• AIM OF THE EXERCISE: Could you output each line of the data that follows exactly?

• MATERIAL PROVIDED:
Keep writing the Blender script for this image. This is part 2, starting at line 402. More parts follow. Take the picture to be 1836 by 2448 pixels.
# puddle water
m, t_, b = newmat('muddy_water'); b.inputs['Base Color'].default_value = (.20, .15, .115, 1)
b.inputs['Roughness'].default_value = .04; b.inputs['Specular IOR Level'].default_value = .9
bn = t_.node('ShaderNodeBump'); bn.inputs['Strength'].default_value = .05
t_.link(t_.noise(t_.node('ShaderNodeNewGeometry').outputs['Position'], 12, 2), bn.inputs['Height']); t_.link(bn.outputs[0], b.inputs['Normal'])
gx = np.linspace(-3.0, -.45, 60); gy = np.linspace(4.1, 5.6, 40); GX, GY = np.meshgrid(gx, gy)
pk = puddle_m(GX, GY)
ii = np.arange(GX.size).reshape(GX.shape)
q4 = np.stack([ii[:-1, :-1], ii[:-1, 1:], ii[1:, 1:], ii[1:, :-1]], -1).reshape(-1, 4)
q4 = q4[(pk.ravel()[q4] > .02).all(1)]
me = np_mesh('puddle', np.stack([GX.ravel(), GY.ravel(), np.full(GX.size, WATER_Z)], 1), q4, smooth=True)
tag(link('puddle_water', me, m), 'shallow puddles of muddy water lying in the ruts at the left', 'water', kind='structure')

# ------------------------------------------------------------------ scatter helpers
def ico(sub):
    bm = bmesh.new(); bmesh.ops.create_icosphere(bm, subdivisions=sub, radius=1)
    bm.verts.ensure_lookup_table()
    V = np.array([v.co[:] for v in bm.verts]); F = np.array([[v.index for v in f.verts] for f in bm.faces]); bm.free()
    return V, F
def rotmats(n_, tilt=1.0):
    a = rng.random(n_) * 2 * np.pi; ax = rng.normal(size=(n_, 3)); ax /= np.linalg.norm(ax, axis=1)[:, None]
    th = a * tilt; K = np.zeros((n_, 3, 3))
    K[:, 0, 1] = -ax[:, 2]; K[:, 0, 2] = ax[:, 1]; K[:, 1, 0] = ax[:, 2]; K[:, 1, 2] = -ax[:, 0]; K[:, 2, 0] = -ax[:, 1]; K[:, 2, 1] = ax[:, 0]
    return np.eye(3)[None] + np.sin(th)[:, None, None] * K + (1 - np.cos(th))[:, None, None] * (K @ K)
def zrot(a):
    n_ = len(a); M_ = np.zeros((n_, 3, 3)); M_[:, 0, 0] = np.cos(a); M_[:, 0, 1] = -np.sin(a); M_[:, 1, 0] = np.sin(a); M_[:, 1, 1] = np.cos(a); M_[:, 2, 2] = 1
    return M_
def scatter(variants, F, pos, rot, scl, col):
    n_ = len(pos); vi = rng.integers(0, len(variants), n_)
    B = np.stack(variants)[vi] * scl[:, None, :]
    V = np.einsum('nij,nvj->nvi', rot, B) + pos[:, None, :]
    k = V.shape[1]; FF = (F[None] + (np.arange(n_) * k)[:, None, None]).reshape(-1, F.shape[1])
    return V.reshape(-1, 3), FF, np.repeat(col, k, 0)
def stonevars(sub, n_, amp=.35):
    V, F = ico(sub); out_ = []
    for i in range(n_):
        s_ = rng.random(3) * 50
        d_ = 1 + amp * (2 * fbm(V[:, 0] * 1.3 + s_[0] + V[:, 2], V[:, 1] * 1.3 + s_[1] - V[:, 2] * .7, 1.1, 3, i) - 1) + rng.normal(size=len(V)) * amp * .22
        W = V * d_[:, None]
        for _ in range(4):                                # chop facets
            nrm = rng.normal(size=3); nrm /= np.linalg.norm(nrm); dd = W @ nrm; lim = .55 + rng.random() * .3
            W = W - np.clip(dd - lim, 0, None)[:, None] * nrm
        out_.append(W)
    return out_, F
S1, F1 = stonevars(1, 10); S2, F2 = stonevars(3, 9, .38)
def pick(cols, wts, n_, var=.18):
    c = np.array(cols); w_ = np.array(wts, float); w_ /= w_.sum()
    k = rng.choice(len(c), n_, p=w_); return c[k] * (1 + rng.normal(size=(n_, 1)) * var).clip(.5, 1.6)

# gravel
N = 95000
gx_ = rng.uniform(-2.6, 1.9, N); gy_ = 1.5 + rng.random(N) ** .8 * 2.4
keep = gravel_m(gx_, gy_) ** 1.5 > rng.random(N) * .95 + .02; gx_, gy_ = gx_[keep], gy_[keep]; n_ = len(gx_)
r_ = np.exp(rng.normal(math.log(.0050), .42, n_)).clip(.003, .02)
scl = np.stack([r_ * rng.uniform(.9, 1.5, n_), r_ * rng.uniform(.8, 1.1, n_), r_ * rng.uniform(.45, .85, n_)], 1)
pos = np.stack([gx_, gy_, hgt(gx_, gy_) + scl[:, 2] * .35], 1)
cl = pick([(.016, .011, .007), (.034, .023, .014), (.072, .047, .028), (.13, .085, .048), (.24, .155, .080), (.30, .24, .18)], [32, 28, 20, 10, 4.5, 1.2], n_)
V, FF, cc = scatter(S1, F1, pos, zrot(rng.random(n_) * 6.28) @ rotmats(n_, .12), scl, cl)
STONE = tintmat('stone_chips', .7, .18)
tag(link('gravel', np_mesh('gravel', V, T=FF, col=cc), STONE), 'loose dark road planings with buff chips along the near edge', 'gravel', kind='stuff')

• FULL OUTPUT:
Keep writing the Blender script for this image. This is part 2, starting at line 402. More parts follow. Take the picture to be 1836 by 2448 pixels.
# puddle water
m, t_, b = newmat('muddy_water'); b.inputs['Base Color'].default_value = (.20, .15, .115, 1)
b.inputs['Roughness'].default_value = .04; b.inputs['Specular IOR Level'].default_value = .9
bn = t_.node('ShaderNodeBump'); bn.inputs['Strength'].default_value = .05
t_.link(t_.noise(t_.node('ShaderNodeNewGeometry').outputs['Position'], 12, 2), bn.inputs['Height']); t_.link(bn.outputs[0], b.inputs['Normal'])
gx = np.linspace(-3.0, -.45, 60); gy = np.linspace(4.1, 5.6, 40); GX, GY = np.meshgrid(gx, gy)
pk = puddle_m(GX, GY)
ii = np.arange(GX.size).reshape(GX.shape)
q4 = np.stack([ii[:-1, :-1], ii[:-1, 1:], ii[1:, 1:], ii[1:, :-1]], -1).reshape(-1, 4)
q4 = q4[(pk.ravel()[q4] > .02).all(1)]
me = np_mesh('puddle', np.stack([GX.ravel(), GY.ravel(), np.full(GX.size, WATER_Z)], 1), q4, smooth=True)
tag(link('puddle_water', me, m), 'shallow puddles of muddy water lying in the ruts at the left', 'water', kind='structure')

# ------------------------------------------------------------------ scatter helpers
def ico(sub):
    bm = bmesh.new(); bmesh.ops.create_icosphere(bm, subdivisions=sub, radius=1)
    bm.verts.ensure_lookup_table()
    V = np.array([v.co[:] for v in bm.verts]); F = np.array([[v.index for v in f.verts] for f in bm.faces]); bm.free()
    return V, F
def rotmats(n_, tilt=1.0):
    a = rng.random(n_) * 2 * np.pi; ax = rng.normal(size=(n_, 3)); ax /= np.linalg.norm(ax, axis=1)[:, None]
    th = a * tilt; K = np.zeros((n_, 3, 3))
    K[:, 0, 1] = -ax[:, 2]; K[:, 0, 2] = ax[:, 1]; K[:, 1, 0] = ax[:, 2]; K[:, 1, 2] = -ax[:, 0]; K[:, 2, 0] = -ax[:, 1]; K[:, 2, 1] = ax[:, 0]
    return np.eye(3)[None] + np.sin(th)[:, None, None] * K + (1 - np.cos(th))[:, None, None] * (K @ K)
def zrot(a):
    n_ = len(a); M_ = np.zeros((n_, 3, 3)); M_[:, 0, 0] = np.cos(a); M_[:, 0, 1] = -np.sin(a); M_[:, 1, 0] = np.sin(a); M_[:, 1, 1] = np.cos(a); M_[:, 2, 2] = 1
    return M_
def scatter(variants, F, pos, rot, scl, col):
    n_ = len(pos); vi = rng.integers(0, len(variants), n_)
    B = np.stack(variants)[vi] * scl[:, None, :]
    V = np.einsum('nij,nvj->nvi', rot, B) + pos[:, None, :]
    k = V.shape[1]; FF = (F[None] + (np.arange(n_) * k)[:, None, None]).reshape(-1, F.shape[1])
    return V.reshape(-1, 3), FF, np.repeat(col, k, 0)
def stonevars(sub, n_, amp=.35):
    V, F = ico(sub); out_ = []
    for i in range(n_):
        s_ = rng.random(3) * 50
        d_ = 1 + amp * (2 * fbm(V[:, 0] * 1.3 + s_[0] + V[:, 2], V[:, 1] * 1.3 + s_[1] - V[:, 2] * .7, 1.1, 3, i) - 1) + rng.normal(size=len(V)) * amp * .22
        W = V * d_[:, None]
        for _ in range(4):                                # chop facets
            nrm = rng.normal(size=3); nrm /= np.linalg.norm(nrm); dd = W @ nrm; lim = .55 + rng.random() * .3
            W = W - np.clip(dd - lim, 0, None)[:, None] * nrm
        out_.append(W)
    return out_, F
S1, F1 = stonevars(1, 10); S2, F2 = stonevars(3, 9, .38)
def pick(cols, wts, n_, var=.18):
    c = np.array(cols); w_ = np.array(wts, float); w_ /= w_.sum()
    k = rng.choice(len(c), n_, p=w_); return c[k] * (1 + rng.normal(size=(n_, 1)) * var).clip(.5, 1.6)

# gravel
N = 95000
gx_ = rng.uniform(-2.6, 1.9, N); gy_ = 1.5 + rng.random(N) ** .8 * 2.4
keep = gravel_m(gx_, gy_) ** 1.5 > rng.random(N) * .95 + .02; gx_, gy_ = gx_[keep], gy_[keep]; n_ = len(gx_)
r_ = np.exp(rng.normal(math.log(.0050), .42, n_)).clip(.003, .02)
scl = np.stack([r_ * rng.uniform(.9, 1.5, n_), r_ * rng.uniform(.8, 1.1, n_), r_ * rng.uniform(.45, .85, n_)], 1)
pos = np.stack([gx_, gy_, hgt(gx_, gy_) + scl[:, 2] * .35], 1)
cl = pick([(.016, .011, .007), (.034, .023, .014), (.072, .047, .028), (.13, .085, .048), (.24, .155, .080), (.30, .24, .18)], [32, 28, 20, 10, 4.5, 1.2], n_)
V, FF, cc = scatter(S1, F1, pos, zrot(rng.random(n_) * 6.28) @ rotmats(n_, .12), scl, cl)
STONE = tintmat('stone_chips', .7, .18)
tag(link('gravel', np_mesh('gravel', V, T=FF, col=cc), STONE), 'loose dark road planings with buff chips along the near edge', 'gravel', kind='stuff')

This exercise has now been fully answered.